I had a fair bit of puppy fat when I was at school before drastically slimming down when I was 17 to the point where I could fit in to an 8 easily and a 6 at times…I hadn’t fit into a size 6 since I was 12 or 13. I’ve always been self conscious and as with most young girls it changed my eating habits at times, if I felt particularly bad I’d avoid eating, sometimes getting so worked up I’d cry over a chinese. I did want to be thin, I didn’t understand why I had lumps and bumps when my sister, aunt and cousins were all absolutely tiny. My Mum didn’t take and shit ‘it’s your build, the same as me’ at 15 it doesn’t make you feel much better at all. My sister is tiny at at times, although she is 7 years younger than me I was jealous, she had a life time of being able to fit into designer clothes ahead of her while I couldn’t fit into their ‘large’ sizes. Crying in the changing rooms was a regular occurrence and there was nothing I hated more than going shopping. I feel right now that my mother was a saint.

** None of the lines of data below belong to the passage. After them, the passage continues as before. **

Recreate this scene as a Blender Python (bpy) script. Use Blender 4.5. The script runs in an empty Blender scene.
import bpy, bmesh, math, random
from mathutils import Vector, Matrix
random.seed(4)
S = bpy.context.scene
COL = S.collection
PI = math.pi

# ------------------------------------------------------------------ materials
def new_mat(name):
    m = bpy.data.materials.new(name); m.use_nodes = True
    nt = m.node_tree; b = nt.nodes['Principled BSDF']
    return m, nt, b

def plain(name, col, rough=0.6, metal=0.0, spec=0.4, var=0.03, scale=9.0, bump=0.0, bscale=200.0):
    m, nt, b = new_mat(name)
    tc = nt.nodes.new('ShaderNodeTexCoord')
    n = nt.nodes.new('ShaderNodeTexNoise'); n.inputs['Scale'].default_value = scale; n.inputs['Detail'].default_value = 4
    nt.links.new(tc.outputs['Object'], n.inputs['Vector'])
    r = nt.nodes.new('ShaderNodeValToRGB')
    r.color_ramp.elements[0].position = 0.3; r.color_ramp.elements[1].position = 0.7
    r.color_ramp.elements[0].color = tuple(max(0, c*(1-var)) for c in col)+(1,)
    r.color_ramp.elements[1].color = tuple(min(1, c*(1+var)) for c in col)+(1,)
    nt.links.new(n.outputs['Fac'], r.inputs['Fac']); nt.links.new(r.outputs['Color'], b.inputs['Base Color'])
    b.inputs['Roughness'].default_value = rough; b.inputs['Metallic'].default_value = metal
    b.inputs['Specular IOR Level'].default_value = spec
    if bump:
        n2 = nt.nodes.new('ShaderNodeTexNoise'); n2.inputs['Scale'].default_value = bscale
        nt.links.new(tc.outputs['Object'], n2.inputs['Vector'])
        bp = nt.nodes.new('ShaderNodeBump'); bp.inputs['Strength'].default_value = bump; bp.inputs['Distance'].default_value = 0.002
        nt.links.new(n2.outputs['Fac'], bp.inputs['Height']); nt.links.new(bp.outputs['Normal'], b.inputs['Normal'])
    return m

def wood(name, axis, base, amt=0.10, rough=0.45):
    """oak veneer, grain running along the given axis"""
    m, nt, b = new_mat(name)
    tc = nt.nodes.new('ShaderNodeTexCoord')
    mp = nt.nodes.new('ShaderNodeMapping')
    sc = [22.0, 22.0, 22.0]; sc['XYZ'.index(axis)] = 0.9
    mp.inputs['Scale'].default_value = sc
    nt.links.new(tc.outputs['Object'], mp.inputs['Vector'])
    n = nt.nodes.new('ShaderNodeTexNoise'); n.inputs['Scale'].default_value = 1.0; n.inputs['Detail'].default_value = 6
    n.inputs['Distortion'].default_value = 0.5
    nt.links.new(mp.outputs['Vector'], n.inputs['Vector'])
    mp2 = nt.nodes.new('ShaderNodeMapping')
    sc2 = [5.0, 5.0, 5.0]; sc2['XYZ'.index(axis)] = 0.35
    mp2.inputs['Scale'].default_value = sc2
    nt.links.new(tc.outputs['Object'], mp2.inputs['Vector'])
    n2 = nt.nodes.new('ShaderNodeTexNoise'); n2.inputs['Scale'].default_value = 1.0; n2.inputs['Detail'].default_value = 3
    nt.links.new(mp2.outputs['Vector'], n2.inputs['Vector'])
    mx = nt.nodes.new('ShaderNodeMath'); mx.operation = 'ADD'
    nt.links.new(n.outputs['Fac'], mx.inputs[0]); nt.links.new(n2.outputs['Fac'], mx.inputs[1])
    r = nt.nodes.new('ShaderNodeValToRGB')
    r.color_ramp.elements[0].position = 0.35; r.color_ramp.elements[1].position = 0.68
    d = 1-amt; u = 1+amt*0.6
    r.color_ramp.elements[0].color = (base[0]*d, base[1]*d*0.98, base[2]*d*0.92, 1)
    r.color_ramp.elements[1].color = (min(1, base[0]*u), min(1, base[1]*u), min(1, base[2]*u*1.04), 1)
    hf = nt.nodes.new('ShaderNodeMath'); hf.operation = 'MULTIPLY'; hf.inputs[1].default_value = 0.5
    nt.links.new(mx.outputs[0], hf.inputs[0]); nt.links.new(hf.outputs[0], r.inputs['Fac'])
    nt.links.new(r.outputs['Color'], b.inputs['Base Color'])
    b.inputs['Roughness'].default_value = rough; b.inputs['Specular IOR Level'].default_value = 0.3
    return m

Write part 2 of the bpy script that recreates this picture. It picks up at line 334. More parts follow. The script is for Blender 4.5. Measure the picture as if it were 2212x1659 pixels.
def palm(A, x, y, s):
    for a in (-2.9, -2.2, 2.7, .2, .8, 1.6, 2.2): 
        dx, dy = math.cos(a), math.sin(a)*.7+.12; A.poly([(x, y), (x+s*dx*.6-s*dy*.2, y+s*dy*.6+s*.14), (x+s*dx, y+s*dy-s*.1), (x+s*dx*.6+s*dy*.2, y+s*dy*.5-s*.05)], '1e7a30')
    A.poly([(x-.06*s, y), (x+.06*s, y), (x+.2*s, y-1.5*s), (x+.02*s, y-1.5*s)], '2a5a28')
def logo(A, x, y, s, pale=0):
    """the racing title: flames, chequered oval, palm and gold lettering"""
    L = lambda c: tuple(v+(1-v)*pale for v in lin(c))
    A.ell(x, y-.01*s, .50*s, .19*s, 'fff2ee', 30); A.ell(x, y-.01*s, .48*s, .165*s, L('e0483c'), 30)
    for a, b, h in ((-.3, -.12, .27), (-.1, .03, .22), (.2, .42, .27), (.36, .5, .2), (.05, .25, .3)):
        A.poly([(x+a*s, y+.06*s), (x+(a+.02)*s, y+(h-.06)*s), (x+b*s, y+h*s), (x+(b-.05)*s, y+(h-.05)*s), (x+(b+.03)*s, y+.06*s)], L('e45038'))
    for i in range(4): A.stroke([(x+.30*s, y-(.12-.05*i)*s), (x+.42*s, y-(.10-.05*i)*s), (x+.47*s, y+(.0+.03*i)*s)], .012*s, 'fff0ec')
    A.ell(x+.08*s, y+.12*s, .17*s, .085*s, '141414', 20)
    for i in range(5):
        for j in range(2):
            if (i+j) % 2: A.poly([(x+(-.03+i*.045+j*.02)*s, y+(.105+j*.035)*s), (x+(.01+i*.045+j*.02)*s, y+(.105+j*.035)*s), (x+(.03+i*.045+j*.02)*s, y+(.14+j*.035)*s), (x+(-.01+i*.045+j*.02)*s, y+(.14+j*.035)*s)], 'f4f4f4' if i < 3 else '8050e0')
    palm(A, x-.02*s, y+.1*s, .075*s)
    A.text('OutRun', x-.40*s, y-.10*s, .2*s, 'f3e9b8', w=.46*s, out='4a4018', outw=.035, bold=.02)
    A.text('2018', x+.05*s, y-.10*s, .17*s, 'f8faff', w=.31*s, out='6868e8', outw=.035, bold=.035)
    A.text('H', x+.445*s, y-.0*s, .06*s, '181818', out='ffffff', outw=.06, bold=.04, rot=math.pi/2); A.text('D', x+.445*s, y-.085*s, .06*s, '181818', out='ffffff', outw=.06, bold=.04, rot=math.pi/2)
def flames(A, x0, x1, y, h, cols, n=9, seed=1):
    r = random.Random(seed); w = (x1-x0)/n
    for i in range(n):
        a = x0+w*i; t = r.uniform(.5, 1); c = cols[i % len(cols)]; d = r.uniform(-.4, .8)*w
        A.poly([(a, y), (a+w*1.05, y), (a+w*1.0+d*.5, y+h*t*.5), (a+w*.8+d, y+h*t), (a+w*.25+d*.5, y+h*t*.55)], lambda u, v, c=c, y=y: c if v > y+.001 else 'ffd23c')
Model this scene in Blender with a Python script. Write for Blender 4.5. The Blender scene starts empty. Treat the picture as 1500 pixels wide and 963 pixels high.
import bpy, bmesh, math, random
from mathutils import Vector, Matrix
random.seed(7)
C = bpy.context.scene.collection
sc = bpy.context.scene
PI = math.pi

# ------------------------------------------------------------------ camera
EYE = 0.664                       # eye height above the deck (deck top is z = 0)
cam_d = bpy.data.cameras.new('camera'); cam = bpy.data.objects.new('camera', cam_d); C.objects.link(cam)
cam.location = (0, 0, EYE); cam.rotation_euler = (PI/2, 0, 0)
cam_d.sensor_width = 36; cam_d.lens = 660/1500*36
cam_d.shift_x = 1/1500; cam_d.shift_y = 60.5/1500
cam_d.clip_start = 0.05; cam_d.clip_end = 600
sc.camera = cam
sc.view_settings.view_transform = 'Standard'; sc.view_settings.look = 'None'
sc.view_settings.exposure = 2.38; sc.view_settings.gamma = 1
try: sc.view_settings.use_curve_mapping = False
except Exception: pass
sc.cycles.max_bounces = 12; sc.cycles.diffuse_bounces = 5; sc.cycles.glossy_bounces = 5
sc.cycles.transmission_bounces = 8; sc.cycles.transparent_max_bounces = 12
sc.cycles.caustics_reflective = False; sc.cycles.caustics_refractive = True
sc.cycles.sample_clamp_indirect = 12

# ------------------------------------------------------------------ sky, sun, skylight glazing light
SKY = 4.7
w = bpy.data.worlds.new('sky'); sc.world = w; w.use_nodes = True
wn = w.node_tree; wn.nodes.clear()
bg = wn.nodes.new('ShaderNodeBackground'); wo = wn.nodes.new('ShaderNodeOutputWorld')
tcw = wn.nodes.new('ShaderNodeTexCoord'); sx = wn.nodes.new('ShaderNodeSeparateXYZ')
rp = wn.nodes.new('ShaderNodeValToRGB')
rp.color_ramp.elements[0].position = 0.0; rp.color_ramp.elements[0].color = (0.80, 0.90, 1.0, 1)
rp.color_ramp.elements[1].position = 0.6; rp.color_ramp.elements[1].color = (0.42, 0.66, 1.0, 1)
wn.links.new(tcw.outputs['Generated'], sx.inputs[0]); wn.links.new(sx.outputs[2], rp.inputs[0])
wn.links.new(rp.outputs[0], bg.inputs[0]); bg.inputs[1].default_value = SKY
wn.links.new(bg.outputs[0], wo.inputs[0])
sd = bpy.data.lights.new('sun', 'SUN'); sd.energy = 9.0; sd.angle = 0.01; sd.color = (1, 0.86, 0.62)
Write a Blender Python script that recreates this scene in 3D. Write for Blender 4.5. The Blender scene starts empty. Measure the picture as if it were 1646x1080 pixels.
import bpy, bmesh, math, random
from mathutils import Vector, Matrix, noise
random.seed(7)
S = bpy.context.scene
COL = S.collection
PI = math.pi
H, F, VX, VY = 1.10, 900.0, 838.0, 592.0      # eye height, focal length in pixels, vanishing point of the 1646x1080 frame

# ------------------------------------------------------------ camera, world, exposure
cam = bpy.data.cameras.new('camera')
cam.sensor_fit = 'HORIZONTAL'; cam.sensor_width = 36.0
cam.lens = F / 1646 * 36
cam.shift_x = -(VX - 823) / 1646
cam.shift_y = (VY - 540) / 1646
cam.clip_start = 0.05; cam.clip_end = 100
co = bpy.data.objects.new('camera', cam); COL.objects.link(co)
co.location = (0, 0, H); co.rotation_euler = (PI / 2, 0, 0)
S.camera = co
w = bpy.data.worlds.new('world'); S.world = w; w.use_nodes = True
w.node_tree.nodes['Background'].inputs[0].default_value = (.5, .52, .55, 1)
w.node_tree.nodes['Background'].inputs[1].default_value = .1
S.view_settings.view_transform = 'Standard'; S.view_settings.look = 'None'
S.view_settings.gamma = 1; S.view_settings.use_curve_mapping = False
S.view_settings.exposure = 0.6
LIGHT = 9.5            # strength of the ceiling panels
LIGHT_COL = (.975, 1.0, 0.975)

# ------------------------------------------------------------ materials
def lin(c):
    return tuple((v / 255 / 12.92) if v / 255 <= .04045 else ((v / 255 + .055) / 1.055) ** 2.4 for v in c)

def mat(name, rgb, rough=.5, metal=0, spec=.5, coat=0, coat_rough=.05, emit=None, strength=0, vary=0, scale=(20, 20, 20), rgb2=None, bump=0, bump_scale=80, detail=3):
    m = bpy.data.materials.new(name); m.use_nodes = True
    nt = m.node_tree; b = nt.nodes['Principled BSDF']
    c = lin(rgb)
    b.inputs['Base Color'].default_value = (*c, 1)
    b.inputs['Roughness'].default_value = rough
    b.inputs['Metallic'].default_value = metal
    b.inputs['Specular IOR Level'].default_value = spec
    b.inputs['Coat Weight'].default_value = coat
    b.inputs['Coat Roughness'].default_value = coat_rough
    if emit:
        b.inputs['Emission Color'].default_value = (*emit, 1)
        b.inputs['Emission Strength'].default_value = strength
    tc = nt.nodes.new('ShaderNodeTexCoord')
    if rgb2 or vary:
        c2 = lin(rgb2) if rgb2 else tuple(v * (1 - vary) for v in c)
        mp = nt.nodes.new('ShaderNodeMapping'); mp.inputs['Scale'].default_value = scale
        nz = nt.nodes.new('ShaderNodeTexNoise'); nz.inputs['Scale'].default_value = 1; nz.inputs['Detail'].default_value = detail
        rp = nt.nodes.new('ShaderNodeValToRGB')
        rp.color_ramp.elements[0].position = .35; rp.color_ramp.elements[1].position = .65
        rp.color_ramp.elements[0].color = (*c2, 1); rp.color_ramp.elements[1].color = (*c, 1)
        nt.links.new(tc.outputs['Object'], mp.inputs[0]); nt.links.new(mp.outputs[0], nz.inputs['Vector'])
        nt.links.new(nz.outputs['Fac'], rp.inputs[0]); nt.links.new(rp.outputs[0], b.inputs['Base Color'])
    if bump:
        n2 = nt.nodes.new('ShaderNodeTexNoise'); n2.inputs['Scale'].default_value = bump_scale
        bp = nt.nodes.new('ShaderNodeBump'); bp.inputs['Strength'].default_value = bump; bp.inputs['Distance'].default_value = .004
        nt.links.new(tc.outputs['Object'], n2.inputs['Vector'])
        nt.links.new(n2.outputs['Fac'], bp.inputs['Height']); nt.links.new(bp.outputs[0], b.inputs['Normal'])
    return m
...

Now I love going shopping, although there are shops I avoid because they make me feel uncomfortable. I haven’t done calorie counting ever (because when people do it I want to batter them with one of the huge bags of pasta from the supermarket), I don’t understand when people go on a zero tolerance to carbs diet either. I understand cutting out white bread if it makes you feel ill, things like that but denying yourself food so you look ‘perfect’ I’ve been there, I’ve done it and I just like the cake better.

Every friend I have both male and female have things they don’t like about their bodies, noses, muscles, bums, boobs, arms, legs everything is on the list! It’s completely normal! I’m not saying this new found revelation is going to make me love every big of my body. I’d like to be more toned on my legs and my tum but I don’t want to obsess over it any more. All this said I have friends who either have or are recovering from eating disorders, it’s not the same thing at all. They’re ill and it takes a long time to get better from an eating disorder, I hope that I can help them feel more positive about at least one part of their bodies.

People will nag at me about what I eat, what I do, what I wear I just want to say IT IS NONE OF YOUR BUSINESS. I’m going to eat what I enjoy, wear what I feel comfortable. I also make a big deal out of telling people if they look good because it can change someones entire day, it’s not uncommon for me to shout at one of my friends ‘ oh my god your boobs/butt looks great today’ it’s not because I’m gay, it’s because I want people to know that there is always something beautiful about them.

You right there reading this, there is something beautiful about you too, don’t forget it!